Beware of look-alikes. Many Italian city-states used castle and lion imagery, so castle-and-lion alone is not proof of Genoa. Attribution rests on the exact style, legend wording, and any mint marks or privy marks, checked against a catalog of Genoese coinage. Small differences in the castle form, the lion's pose, or the legend can indicate a different mint, ruler, or denomination.
For authentication, favor coins with original surfaces and natural wear consistent with age. Be cautious of pieces with suspiciously sharp detail on an otherwise worn flan, cast seams or bubbles (signs of a cast copy rather than a struck coin), or aggressive modern cleaning that strips the patina. When in doubt, compare against published examples of the same issue or consult a specialist in Italian states coinage.

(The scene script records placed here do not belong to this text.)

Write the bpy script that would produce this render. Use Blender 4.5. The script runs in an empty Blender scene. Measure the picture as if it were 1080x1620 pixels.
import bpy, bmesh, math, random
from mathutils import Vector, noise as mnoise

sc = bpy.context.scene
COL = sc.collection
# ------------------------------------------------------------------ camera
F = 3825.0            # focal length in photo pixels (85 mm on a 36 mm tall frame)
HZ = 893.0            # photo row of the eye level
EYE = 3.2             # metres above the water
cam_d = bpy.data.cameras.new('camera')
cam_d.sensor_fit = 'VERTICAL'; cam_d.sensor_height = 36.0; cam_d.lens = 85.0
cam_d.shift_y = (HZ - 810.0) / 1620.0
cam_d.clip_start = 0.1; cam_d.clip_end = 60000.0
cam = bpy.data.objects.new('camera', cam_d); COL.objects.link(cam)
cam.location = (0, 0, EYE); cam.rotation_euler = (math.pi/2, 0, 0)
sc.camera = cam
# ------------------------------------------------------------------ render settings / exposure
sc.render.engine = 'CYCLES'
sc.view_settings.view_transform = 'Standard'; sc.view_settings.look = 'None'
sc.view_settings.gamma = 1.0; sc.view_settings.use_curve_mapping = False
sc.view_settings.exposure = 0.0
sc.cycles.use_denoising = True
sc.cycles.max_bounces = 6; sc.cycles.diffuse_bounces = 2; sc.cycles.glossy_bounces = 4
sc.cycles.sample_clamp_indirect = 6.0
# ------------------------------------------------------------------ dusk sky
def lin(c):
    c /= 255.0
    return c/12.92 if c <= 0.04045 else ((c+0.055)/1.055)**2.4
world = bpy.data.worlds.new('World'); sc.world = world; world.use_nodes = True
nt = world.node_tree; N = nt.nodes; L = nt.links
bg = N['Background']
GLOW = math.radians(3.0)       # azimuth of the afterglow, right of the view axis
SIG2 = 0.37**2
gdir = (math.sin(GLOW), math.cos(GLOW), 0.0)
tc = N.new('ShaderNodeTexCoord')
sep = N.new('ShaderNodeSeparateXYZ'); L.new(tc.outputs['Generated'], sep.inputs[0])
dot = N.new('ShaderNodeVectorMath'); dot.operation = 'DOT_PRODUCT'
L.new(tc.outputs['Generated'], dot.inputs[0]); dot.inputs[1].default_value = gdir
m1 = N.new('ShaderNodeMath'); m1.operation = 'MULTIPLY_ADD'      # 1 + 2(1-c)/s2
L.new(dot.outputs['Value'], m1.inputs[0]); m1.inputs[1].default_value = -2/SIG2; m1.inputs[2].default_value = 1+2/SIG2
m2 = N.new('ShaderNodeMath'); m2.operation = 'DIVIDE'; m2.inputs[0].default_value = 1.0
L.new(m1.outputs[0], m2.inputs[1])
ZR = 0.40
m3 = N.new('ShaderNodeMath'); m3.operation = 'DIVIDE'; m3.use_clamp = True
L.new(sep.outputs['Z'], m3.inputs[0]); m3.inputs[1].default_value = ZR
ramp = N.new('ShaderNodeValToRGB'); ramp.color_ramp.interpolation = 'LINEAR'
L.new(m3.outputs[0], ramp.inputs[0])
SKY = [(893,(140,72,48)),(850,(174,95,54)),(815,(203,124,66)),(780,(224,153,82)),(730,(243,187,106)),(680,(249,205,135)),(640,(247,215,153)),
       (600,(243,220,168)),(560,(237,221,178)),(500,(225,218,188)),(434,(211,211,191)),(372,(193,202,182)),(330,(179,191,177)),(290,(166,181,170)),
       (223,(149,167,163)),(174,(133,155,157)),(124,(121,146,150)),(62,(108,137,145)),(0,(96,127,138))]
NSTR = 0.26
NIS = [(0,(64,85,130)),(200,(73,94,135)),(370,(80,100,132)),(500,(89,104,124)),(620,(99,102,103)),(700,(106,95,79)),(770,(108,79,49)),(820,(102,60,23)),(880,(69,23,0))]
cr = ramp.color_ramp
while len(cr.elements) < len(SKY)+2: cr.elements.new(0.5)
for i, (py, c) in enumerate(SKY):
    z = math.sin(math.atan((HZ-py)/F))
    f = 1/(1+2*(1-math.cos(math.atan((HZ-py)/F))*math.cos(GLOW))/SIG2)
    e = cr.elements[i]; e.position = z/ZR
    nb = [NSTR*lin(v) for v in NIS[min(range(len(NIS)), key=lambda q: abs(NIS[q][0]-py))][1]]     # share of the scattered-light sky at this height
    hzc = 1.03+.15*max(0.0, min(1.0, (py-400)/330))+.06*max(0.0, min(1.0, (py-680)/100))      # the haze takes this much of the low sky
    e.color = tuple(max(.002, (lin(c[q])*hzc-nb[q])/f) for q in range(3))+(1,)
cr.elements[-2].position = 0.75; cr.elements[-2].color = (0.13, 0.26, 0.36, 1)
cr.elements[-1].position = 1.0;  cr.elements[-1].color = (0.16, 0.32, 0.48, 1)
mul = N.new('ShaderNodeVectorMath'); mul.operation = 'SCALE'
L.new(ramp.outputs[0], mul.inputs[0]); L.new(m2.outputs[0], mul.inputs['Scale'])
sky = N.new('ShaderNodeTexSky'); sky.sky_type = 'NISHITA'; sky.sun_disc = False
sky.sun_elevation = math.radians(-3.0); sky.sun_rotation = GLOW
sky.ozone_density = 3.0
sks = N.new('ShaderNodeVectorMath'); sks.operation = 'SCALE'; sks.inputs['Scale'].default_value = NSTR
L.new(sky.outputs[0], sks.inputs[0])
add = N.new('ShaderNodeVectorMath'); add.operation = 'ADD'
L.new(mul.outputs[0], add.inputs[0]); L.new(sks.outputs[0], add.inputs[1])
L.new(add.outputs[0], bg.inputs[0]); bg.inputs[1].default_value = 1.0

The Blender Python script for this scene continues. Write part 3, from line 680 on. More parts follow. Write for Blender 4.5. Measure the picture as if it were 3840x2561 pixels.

Frequently asked questions
How can I tell it apart from other Italian small coins?
Match the specific legend wording, the exact castle and lion style, and any mint marks against a Genoese reference. The general castle-and-lion motif was widely shared, so precise details do the attributing.
Should I clean the coin to see it better?
No. Aggressive cleaning of bronze removes original patina and can lower value. Leave the surface intact and use good lighting and magnification instead.
How do I spot a fake or cast copy?
Look for casting seams, tiny surface bubbles, mushy or doubled detail, and wrong weight or size. Struck originals have crisp, if worn, relief and no mold lines.